There is much speculation about the composition of OA particles as complete analyses are not available. One approach is to model the formation of OA using an explicit atmospheric chemistry scheme coupled to a condensation/absorption model. We have used the Master Chemical Mechanism (MCM:- see http://mcm.leeds.ac.uk/MCM/) with a modified version of the Pankow absorption model (Pankow 1994, Barley et al., 2009) to predict the chemical composition of OA particles formed under conditions of varying temperature and relative humidity. (see Figure).
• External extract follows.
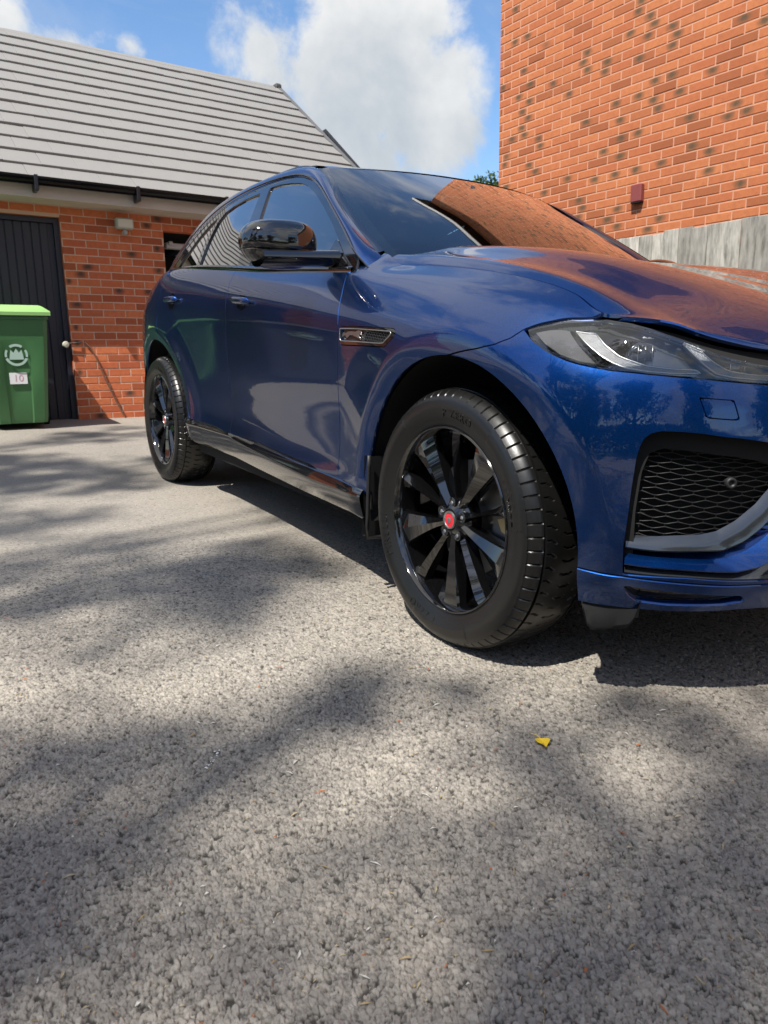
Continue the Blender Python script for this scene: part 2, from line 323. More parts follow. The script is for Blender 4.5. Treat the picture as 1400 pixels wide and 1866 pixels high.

A key input to the partitioning model is the vapour pressure of each compound. It has recently been shown that a range of vapour pressure estimation methods give significantly divergent results for the vapour pressures of 45 multifunctional compounds and that these differences have a substantial impact upon the amount of OA predicted by the partitioning model (Barley & McFiggans 2010). We plan to investigate how changing the vapour pressure estimation model influences the composition of the predicted OA.



Pankow, J. F. (1994). Atmos. Environ., 28, 185-188.
Barley,  M. H., Topping, D. O., Jenkin, M. E. and McFiggans, G. (2009). Atmos. Chem. Phys., 9,  2919-2932.
Barley, M. H., & McFiggans, G. (2010). Atmos. Chem. Phys., 10,  749-767.